A SERIES OF PROMPTS // Matt Johnston

15 Sep 2023 12:00 AM | Susan Viguers (Administrator)

In 2021 I authored Photobooks &: a critical companion to the contemporary medium (Onomatopee). It is a publication that set out to connect the newly consecrated photobook to contemporary cultural situations, historical photographic relationships with the page, and the logistics of making public. Ultimately the book asked whether celebration of the photobook and its production were solidifying its status as an art object or creating an insular environment of little relevance for audiences to which both the book and photography have much to contribute.

This tension is likely familiar for readers of the Book Art Theory Blog. The photobook has gone through a similar turn of legitimisation as the artist book, now recognised by individuals and institutions as a medium of considerable import rather than an adjunct or curiosity. Such acceptance brings notable benefits in the form of institutional support, scholarly activity, and market prices but with it the possibility for a clouding of specific publishing purposes. In excitement over the rich variety of publications emerging today and the communities that bring them to life, we should be mindful that photobooks are not only representations of the medium but are texts in the world. The vitality of the photobook should not be confused with, or transferred to, the vitality of an individual work. 

   What does this *book seek to do in the world?

   Who would enjoy seeing this *book?

   Who needs to see this *book? 

   (excerpts from A series of prompts)

If we wish to position the medium as one that can ‘catalyse real change’ [1] and make our world ‘visible, understandable and alterable’ [2], a focus must now be brought to the making public of publishing. This most essential component of book-based practices is frequently overlooked in favour of the apparently more exciting creative aspects of concept, design, and production. It is an occurrence exacerbated when we see that contemporary photobook makers primarily produce works for other photographers and book makers. As photographer Laia Abril concisely puts it: 'the public is us' [3]. In this environment, collective values in production and shared reference points as well as common spaces of photographic encounter construct a safe harbour. 

   How does the *book fit into a larger plan of publishing?

   Does the *book act as a beginning, way-marker or end-point?

   What knowledge does the *book rely on?

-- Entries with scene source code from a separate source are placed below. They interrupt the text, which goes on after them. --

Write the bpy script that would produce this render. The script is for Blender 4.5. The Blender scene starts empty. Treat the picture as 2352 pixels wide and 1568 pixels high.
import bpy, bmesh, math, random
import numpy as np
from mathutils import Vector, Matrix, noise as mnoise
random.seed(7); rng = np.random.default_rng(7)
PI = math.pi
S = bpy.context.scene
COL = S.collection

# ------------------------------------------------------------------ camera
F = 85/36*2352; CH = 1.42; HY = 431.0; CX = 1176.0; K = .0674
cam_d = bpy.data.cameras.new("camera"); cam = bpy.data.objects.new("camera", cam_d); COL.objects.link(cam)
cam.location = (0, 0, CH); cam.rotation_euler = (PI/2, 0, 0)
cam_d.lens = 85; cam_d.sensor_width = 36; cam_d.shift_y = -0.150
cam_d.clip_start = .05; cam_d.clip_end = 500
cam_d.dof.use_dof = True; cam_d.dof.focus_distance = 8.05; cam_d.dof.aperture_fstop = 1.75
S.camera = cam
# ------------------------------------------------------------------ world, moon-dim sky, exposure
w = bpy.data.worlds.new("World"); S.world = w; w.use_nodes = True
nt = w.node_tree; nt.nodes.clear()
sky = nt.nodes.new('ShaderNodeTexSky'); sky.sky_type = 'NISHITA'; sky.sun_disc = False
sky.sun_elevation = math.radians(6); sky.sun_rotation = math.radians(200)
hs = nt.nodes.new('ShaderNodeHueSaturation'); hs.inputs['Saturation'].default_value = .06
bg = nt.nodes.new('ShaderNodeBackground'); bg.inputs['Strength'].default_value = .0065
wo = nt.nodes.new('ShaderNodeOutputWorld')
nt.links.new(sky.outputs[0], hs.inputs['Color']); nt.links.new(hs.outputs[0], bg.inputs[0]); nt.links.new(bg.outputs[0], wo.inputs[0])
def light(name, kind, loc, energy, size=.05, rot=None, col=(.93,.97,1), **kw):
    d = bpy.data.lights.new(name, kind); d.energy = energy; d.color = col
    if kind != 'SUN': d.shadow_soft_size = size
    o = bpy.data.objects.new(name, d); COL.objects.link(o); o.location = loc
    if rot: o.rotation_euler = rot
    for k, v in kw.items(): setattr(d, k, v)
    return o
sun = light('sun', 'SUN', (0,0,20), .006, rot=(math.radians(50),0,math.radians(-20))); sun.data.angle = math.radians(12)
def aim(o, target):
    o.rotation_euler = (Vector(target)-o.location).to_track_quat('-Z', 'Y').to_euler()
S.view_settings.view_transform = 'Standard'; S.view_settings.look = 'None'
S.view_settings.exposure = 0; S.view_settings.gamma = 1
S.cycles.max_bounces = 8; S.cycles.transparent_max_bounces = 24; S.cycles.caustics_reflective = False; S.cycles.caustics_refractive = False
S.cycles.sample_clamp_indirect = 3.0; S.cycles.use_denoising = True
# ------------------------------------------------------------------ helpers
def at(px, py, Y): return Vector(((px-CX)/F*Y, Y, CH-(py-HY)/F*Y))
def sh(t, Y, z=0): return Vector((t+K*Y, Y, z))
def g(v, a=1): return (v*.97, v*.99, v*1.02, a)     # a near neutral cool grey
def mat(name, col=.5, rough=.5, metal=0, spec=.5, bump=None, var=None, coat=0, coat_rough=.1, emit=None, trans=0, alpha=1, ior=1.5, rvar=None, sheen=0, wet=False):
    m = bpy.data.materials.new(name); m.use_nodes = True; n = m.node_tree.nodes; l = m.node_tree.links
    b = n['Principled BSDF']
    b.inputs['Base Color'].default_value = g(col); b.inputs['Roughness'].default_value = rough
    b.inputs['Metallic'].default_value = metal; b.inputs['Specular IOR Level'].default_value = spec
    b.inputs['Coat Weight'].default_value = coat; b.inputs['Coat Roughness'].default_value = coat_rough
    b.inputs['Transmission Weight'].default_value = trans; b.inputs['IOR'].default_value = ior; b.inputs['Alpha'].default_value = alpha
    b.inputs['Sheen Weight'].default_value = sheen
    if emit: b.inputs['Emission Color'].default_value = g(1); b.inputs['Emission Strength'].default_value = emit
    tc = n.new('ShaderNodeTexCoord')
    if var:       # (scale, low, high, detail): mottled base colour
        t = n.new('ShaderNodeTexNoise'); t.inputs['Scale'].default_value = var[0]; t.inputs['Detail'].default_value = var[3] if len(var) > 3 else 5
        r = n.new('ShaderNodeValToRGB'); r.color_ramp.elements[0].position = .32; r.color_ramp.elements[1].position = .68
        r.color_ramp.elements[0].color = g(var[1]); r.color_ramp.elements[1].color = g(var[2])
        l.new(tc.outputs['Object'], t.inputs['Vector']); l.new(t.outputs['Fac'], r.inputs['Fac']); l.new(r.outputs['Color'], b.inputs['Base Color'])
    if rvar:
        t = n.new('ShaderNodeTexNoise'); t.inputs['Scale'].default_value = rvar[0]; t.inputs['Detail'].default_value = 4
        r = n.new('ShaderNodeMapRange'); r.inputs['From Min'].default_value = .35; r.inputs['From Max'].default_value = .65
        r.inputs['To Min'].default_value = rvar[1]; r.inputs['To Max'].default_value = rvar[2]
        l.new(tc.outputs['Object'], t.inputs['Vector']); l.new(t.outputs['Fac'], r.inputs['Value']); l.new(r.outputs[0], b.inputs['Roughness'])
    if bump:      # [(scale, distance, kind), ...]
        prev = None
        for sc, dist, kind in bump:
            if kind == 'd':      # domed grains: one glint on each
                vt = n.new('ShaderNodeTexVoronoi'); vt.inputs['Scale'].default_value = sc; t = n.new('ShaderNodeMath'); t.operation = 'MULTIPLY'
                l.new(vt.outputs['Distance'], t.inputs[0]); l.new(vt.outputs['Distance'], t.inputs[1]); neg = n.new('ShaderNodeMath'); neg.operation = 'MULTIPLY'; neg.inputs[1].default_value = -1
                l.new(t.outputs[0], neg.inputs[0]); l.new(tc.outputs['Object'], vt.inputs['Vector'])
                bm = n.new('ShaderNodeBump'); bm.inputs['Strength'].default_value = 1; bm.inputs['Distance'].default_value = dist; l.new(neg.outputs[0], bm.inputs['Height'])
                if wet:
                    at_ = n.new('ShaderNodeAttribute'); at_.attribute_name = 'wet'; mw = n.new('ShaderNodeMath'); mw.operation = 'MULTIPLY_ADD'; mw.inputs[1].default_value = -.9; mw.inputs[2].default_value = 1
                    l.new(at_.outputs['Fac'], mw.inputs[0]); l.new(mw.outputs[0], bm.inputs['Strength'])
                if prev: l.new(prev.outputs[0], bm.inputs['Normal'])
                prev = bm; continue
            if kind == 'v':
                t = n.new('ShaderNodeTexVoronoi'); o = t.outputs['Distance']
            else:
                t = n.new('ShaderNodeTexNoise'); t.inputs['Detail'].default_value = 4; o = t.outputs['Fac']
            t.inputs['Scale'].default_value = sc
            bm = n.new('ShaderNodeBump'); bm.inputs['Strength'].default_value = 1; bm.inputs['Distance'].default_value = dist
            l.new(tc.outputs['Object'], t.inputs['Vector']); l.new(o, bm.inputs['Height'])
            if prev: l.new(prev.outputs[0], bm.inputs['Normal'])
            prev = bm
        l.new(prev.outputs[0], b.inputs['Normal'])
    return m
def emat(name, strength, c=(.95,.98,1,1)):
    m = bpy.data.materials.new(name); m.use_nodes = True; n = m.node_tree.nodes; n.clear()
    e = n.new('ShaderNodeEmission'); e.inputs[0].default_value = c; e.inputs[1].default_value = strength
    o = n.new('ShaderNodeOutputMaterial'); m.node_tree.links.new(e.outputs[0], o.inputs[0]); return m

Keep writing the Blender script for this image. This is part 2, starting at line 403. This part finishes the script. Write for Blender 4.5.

   (excerpts from A series of prompts)

Engaging with readers beyond an established and expectant audience for whom the book is a reference point – rather than an object of challenge or change – is not easy. It involves a rethinking not only of production choices but also the language we use in books, their price, distribution requirements, non-purchase accessibility, and republishing possibilities. To complicate matters, strategies must be custom-fit in recognition that just as each book 'has a specific flavour', so too that flavour should be 'accompanied by different ways of helping it to be out in the world' [4]. It is work not yet rewarded by peers or institutional accolades, but it is work I have sought to encourage in a series of questions to makers, readers, and all those involved in the ecology of the photobook that I posed in Photobooks &

In an effort to nudge discourse towards situations of reading over production I used these questions at a number of workshops and lectures in the UK, but still their reach was limited. And so, A series of prompts is an attempt to amplify and activate anew. Its form is easy to distribute by pixels or post and its simplicity more inviting than the weight and formality of Photobooks & to many. Returning to an idea not fully realised has also provided an opportunity to energise content with other audiences in mind than those I considered two years prior. I have adopted ‘*book’ in place of ‘photobook’ in response to conversations with readers and the progress of my thinking that has led me to consider the need for more reader- and audience-centred approaches in fields other than the photobook alone. For while there are more examples of works and discussions that overtly include the reader under the broader terms of poetry, art publishing, and the artist book, tensions between the author(s) vision and audience are constant and universal.

A series of prompts is available in its second riso print run for free by contacting the author and is also able to be downloaded as a DIY layered pdf for riso printing via the link here

The front and back of A series of prompts.

[1] Cataldo, Antonio. ‘Foreword’. In Photography Bound: Reimagining Photobooks and Self-Publishing, ed. Antonio Cataldo and Adrià Julià, 6–12. (Milan: Silvana editoriale, 2023), 10.  

[2] Gilberger, Ruth. ‘Together We Are More’. In The Photobook in Art and Society: Participative Potentials of a Medium, 27–30. (Berlin: Jovis and The PhotoBook Museum, 2020), 32.

[3] Abril, L., Ramon Pez, and G Golpe. ‘Let’s Kill the Ego’. In The Book: On Endless Possibilities: Independent Publishing Fair, Barcelona 2015, ed. Natasha Christia, 24–31. (Barcelona: The Folio Club, 2015), 28.

[4] Reader, Manuel. ‘On Distribution’. In Books Is Books: A Statement of Intent from Minimum Efficiency Press, ed. Andrew John Beltran and Margherita Huntley. Minimum Efficiency Press, 2023.

Matt Johnston is a visual practitioner, educator and researcher at Coventry University, where he is Assistant Professor in photography. For the last decade, his research and visual practice have been concerned with the post-millennium situation of the contemporary photobook and how it may become better equipped to engage new readerships.